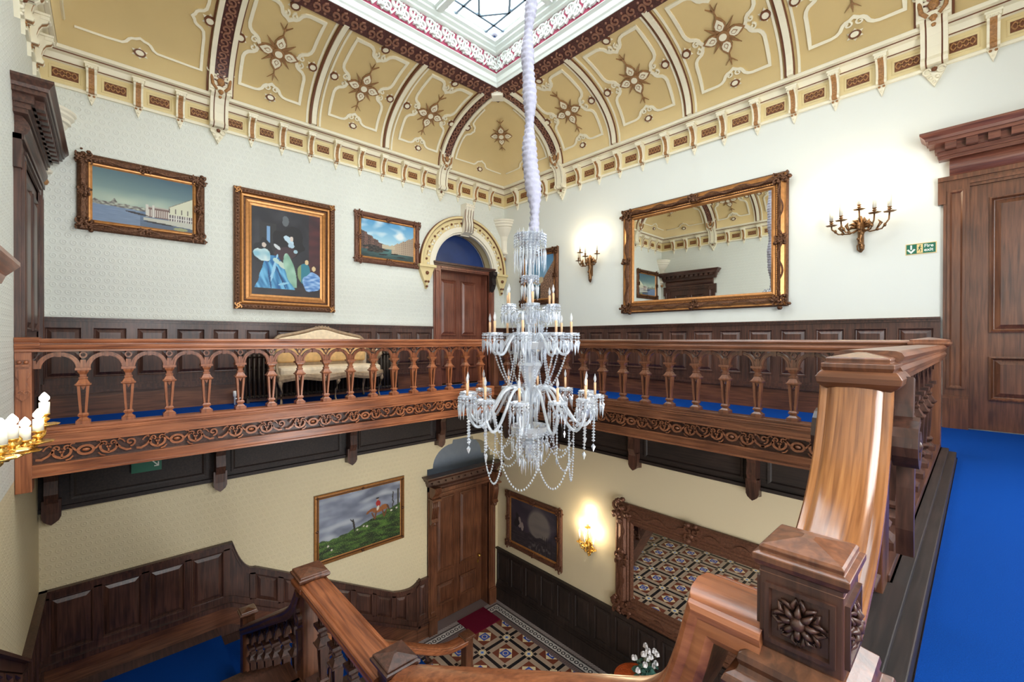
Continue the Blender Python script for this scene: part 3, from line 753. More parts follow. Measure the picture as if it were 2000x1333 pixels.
# dado that follows the stair: landing, concave drop, slope down, flat run and rise to the door
def zt(y):
    if y <= -5.68: return -2.14
    if y <= -5.36: t = (y+5.68)/0.32; return -2.14-0.50*(1-(1-t)**2.2)*1.0
    if y <= -2.95: return -2.64-(y+5.36)*0.565
    if y <= -2.60: t = (y+2.95)/0.35; return -4.0-0.07*math.sin(t*PI/2)
    return -4.07+0.12*((y+2.60)/0.25)**2 if y < -2.35 else -3.95
def zb_(y):
    if y <= -5.72: return -3.4
    if y <= -2.45: return -3.4-(y+5.72)*0.569
    return G
mb = MB(TA)
ys = [-LY+0.14*i for i in range(15)]+[-5.68]+[-5.64+0.04*i for i in range(7)]+[-5.36+0.1*i for i in range(24)]+[-2.95, -2.9, -2.8, -2.7, -2.6, -2.55, -2.5, -2.45, -2.4, -2.36]
ys = sorted(set(round(v_, 3) for v_ in ys))
def strip(f0, f1, c, mi, yl=None):
    yl = yl or ys; V = []; F = []
    for y_ in yl: V += [(y_, f0(y_), c), (y_, f1(y_), c), (y_, f0(y_), 0), (y_, f1(y_), 0)]
    for i in range(len(yl)-1):
        a, b_ = 4*i, 4*i+4; F += [(a, b_, b_+1, a+1), (a+1, b_+1, b_+3, a+3), (a, a+2, b_+2, b_)]
    F += [(0, 1, 3, 2), (len(V)-4, len(V)-2, len(V)-1, len(V)-3)]
    mb.add(V, F, mi)
strip(zb_, lambda y_: zt(y_)-0.02, 0.015, 0); strip(lambda y_: zt(y_)-0.03, zt, 0.075, 0); strip(lambda y_: zt(y_)-0.12, lambda y_: zt(y_)-0.03, 0.035, 0)
strip(zb_, lambda y_: zb_(y_)+0.28, 0.04, 1); strip(lambda y_: zb_(y_)+0.28, lambda y_: zb_(y_)+0.34, 0.075, 0); strip(lambda y_: zb_(y_)+0.34, lambda y_: zb_(y_)+0.44, 0.035, 0)
px_ = [-LY+0.05+0.48*i for i in range(5)]+[-5.40+0.41*i for i in range(8)]
for e in [-7.67, -7.19, -6.71, -6.23, -5.75, -5.40, -4.99, -4.58, -4.17, -3.76, -3.35, -2.94, -2.62, -2.40]:
    mb.add([(e+s*0.04, (zb_(e)+0.435), c) for s in (-1, 1) for c in (0, 0.035)]+[(e+s*0.04, zt(e+s*0.04)-0.1, c) for s in (-1, 1) for c in (0, 0.035)], [(0,1,3,2), (0,4,5,1), (2,3,7,6), (1,5,7,3), (4,6,7,5)], 0)
pe = [-7.67, -7.19, -6.71, -6.23, -5.75]
def ppanel(e0, e1):
    rings = []
    for i_, c_ in [(0, 0.03), (0, 0.045), (0.014, 0.042), (0.026, 0.018), (0.07, 0.036)]:
        a0, a1 = e0+0.04+i_, e1-0.04-i_
        rings.append([(a0, zb_(a0)+0.44+i_, c_), (a1, zb_(a1)+0.44+i_, c_), (a1, zt(a1)-0.12-i_, c_), (a0, zt(a0)-0.12-i_, c_)])
    mb.loops(rings, 0, cap1=True)
for e0, e1 in zip(pe[:-1], pe[1:]): ppanel(e0, e1)
pe = [-5.40, -4.99, -4.58, -4.17, -3.76, -3.35, -2.94, -2.62]
for e0, e1 in zip(pe[:-1], pe[1:]): ppanel(e0, e1)
strip(lambda y_: zb_(y_)-0.5, lambda y_: zb_(y_)+0.02, 0.03, 0)
struct(mb.build('trim_7', ['dark_z', 'oak_y']))
# dado on the front wall beside the landing and up the second flight
mb = MB(TC)
zc_ = lambda x_: -2.14 if x_ < 1.6 else -2.14+(x_-1.6)*0.58
zd_ = lambda x_: -3.4 if x_ < 1.7 else -3.4+(x_-1.7)*0.58
xs = [0.1*i for i in range(40)]
strip(zd_, lambda x_: zc_(x_)-0.02, 0.015, 0, xs); strip(lambda x_: zc_(x_)-0.03, zc_, 0.075, 0, xs); strip(lambda x_: zc_(x_)-0.12, lambda x_: zc_(x_)-0.03, 0.035, 0, xs)
strip(zd_, lambda x_: zd_(x_)+0.3, 0.045, 0, xs)
for i in range(8):
    a0, a1 = 0.08+i*0.46, 0.08+i*0.46+0.38
    mb.loops([[(a0+q_, zd_(a0)+0.42+q_, c_), (a1-q_, zd_(a1)+0.42+q_, c_), (a1-q_, zc_(a1)-0.14-q_, c_), (a0+q_, zc_(a0)-0.14-q_, c_)] for q_, c_ in [(0, 0.015), (0, 0.04), (0.02, 0.04), (0.03, 0.018), (0.07, 0.03)]], 0, cap1=True)
struct(mb.build('trim_8', ['dark_z']))

# ---- dark wall band with consoles under the gallery
def under_band(name, T, a0, a1, c0, spots):
    mb = MB(lambda a, b, c: T(a, b, c0+c))
    mb.box(a0, a1, -1.12, -0.3, 0, 0.06); mb.box(a0, a1, -1.15, -1.10, 0, 0.10); mb.box(a0, a1, -0.46, -0.3, 0, 0.12)
    e = [a0]+list(spots)+[a1]
    for p, q in zip(e[:-1], e[1:]):
        if q-p > 0.5: mb.relief(p+0.16, q-0.16, -1.04, -0.5, [(0, 0.06), (0, 0.085), (0.03, 0.08), (0.05, 0.065)], 0)
    o = struct(mb.build(name, ['black_x']))
    for s in spots:
        m2 = MB(lambda a, b, c: T(a, b, c0+c))
        poly = [(0.06, -0.3), (0.62, -0.3), (0.62, -0.40), (0.44, -0.44), (0.30, -0.56), (0.24, -0.74), (0.26, -0.9), (0.21, -1.02), (0.20, -1.15), (0.13, -1.24), (0.0, -1.26), (0.0, -0.3)]
        extr(m2, poly, s-0.06, s+0.06)
        m2.plate([(s-0.085, -0.98), (s-0.085, -1.19), (s-0.065, -1.235), (s-0.03, -1.265), (s, -1.285), (s+0.03, -1.265), (s+0.065, -1.235), (s+0.085, -1.19), (s+0.085, -0.98)], 0.12, 0.2)
        m2.build('console', 'dark_z', o)
    return o
under_band('trim_9', TA, -LY, -0.2, 0, [-7.6, -5.86, -3.85, -1.93])
under_band('trim_10', TB, 0.0, LX, 0.2, [0.5, 1.9, 3.8, 5.72, 7.56])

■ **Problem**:
Write out the material above once more, exactly as it reads, with no pictures.

■ **Exercise answer**:
Continue the Blender Python script for this scene: part 3, from line 753. More parts follow. Measure the picture as if it were 2000x1333 pixels.
# dado that follows the stair: landing, concave drop, slope down, flat run and rise to the door
def zt(y):
    if y <= -5.68: return -2.14
    if y <= -5.36: t = (y+5.68)/0.32; return -2.14-0.50*(1-(1-t)**2.2)*1.0
    if y <= -2.95: return -2.64-(y+5.36)*0.565
    if y <= -2.60: t = (y+2.95)/0.35; return -4.0-0.07*math.sin(t*PI/2)
    return -4.07+0.12*((y+2.60)/0.25)**2 if y < -2.35 else -3.95
def zb_(y):
    if y <= -5.72: return -3.4
    if y <= -2.45: return -3.4-(y+5.72)*0.569
    return G
mb = MB(TA)
ys = [-LY+0.14*i for i in range(15)]+[-5.68]+[-5.64+0.04*i for i in range(7)]+[-5.36+0.1*i for i in range(24)]+[-2.95, -2.9, -2.8, -2.7, -2.6, -2.55, -2.5, -2.45, -2.4, -2.36]
ys = sorted(set(round(v_, 3) for v_ in ys))
def strip(f0, f1, c, mi, yl=None):
    yl = yl or ys; V = []; F = []
    for y_ in yl: V += [(y_, f0(y_), c), (y_, f1(y_), c), (y_, f0(y_), 0), (y_, f1(y_), 0)]
    for i in range(len(yl)-1):
        a, b_ = 4*i, 4*i+4; F += [(a, b_, b_+1, a+1), (a+1, b_+1, b_+3, a+3), (a, a+2, b_+2, b_)]
    F += [(0, 1, 3, 2), (len(V)-4, len(V)-2, len(V)-1, len(V)-3)]
    mb.add(V, F, mi)
strip(zb_, lambda y_: zt(y_)-0.02, 0.015, 0); strip(lambda y_: zt(y_)-0.03, zt, 0.075, 0); strip(lambda y_: zt(y_)-0.12, lambda y_: zt(y_)-0.03, 0.035, 0)
strip(zb_, lambda y_: zb_(y_)+0.28, 0.04, 1); strip(lambda y_: zb_(y_)+0.28, lambda y_: zb_(y_)+0.34, 0.075, 0); strip(lambda y_: zb_(y_)+0.34, lambda y_: zb_(y_)+0.44, 0.035, 0)
px_ = [-LY+0.05+0.48*i for i in range(5)]+[-5.40+0.41*i for i in range(8)]
for e in [-7.67, -7.19, -6.71, -6.23, -5.75, -5.40, -4.99, -4.58, -4.17, -3.76, -3.35, -2.94, -2.62, -2.40]:
    mb.add([(e+s*0.04, (zb_(e)+0.435), c) for s in (-1, 1) for c in (0, 0.035)]+[(e+s*0.04, zt(e+s*0.04)-0.1, c) for s in (-1, 1) for c in (0, 0.035)], [(0,1,3,2), (0,4,5,1), (2,3,7,6), (1,5,7,3), (4,6,7,5)], 0)
pe = [-7.67, -7.19, -6.71, -6.23, -5.75]
def ppanel(e0, e1):
    rings = []
    for i_, c_ in [(0, 0.03), (0, 0.045), (0.014, 0.042), (0.026, 0.018), (0.07, 0.036)]:
        a0, a1 = e0+0.04+i_, e1-0.04-i_
        rings.append([(a0, zb_(a0)+0.44+i_, c_), (a1, zb_(a1)+0.44+i_, c_), (a1, zt(a1)-0.12-i_, c_), (a0, zt(a0)-0.12-i_, c_)])
    mb.loops(rings, 0, cap1=True)
for e0, e1 in zip(pe[:-1], pe[1:]): ppanel(e0, e1)
pe = [-5.40, -4.99, -4.58, -4.17, -3.76, -3.35, -2.94, -2.62]
for e0, e1 in zip(pe[:-1], pe[1:]): ppanel(e0, e1)
strip(lambda y_: zb_(y_)-0.5, lambda y_: zb_(y_)+0.02, 0.03, 0)
struct(mb.build('trim_7', ['dark_z', 'oak_y']))
# dado on the front wall beside the landing and up the second flight
mb = MB(TC)
zc_ = lambda x_: -2.14 if x_ < 1.6 else -2.14+(x_-1.6)*0.58
zd_ = lambda x_: -3.4 if x_ < 1.7 else -3.4+(x_-1.7)*0.58
xs = [0.1*i for i in range(40)]
strip(zd_, lambda x_: zc_(x_)-0.02, 0.015, 0, xs); strip(lambda x_: zc_(x_)-0.03, zc_, 0.075, 0, xs); strip(lambda x_: zc_(x_)-0.12, lambda x_: zc_(x_)-0.03, 0.035, 0, xs)
strip(zd_, lambda x_: zd_(x_)+0.3, 0.045, 0, xs)
for i in range(8):
    a0, a1 = 0.08+i*0.46, 0.08+i*0.46+0.38
    mb.loops([[(a0+q_, zd_(a0)+0.42+q_, c_), (a1-q_, zd_(a1)+0.42+q_, c_), (a1-q_, zc_(a1)-0.14-q_, c_), (a0+q_, zc_(a0)-0.14-q_, c_)] for q_, c_ in [(0, 0.015), (0, 0.04), (0.02, 0.04), (0.03, 0.018), (0.07, 0.03)]], 0, cap1=True)
struct(mb.build('trim_8', ['dark_z']))

# ---- dark wall band with consoles under the gallery
def under_band(name, T, a0, a1, c0, spots):
    mb = MB(lambda a, b, c: T(a, b, c0+c))
    mb.box(a0, a1, -1.12, -0.3, 0, 0.06); mb.box(a0, a1, -1.15, -1.10, 0, 0.10); mb.box(a0, a1, -0.46, -0.3, 0, 0.12)
    e = [a0]+list(spots)+[a1]
    for p, q in zip(e[:-1], e[1:]):
        if q-p > 0.5: mb.relief(p+0.16, q-0.16, -1.04, -0.5, [(0, 0.06), (0, 0.085), (0.03, 0.08), (0.05, 0.065)], 0)
    o = struct(mb.build(name, ['black_x']))
    for s in spots:
        m2 = MB(lambda a, b, c: T(a, b, c0+c))
        poly = [(0.06, -0.3), (0.62, -0.3), (0.62, -0.40), (0.44, -0.44), (0.30, -0.56), (0.24, -0.74), (0.26, -0.9), (0.21, -1.02), (0.20, -1.15), (0.13, -1.24), (0.0, -1.26), (0.0, -0.3)]
        extr(m2, poly, s-0.06, s+0.06)
        m2.plate([(s-0.085, -0.98), (s-0.085, -1.19), (s-0.065, -1.235), (s-0.03, -1.265), (s, -1.285), (s+0.03, -1.265), (s+0.065, -1.235), (s+0.085, -1.19), (s+0.085, -0.98)], 0.12, 0.2)
        m2.build('console', 'dark_z', o)
    return o
under_band('trim_9', TA, -LY, -0.2, 0, [-7.6, -5.86, -3.85, -1.93])
under_band('trim_10', TB, 0.0, LX, 0.2, [0.5, 1.9, 3.8, 5.72, 7.56])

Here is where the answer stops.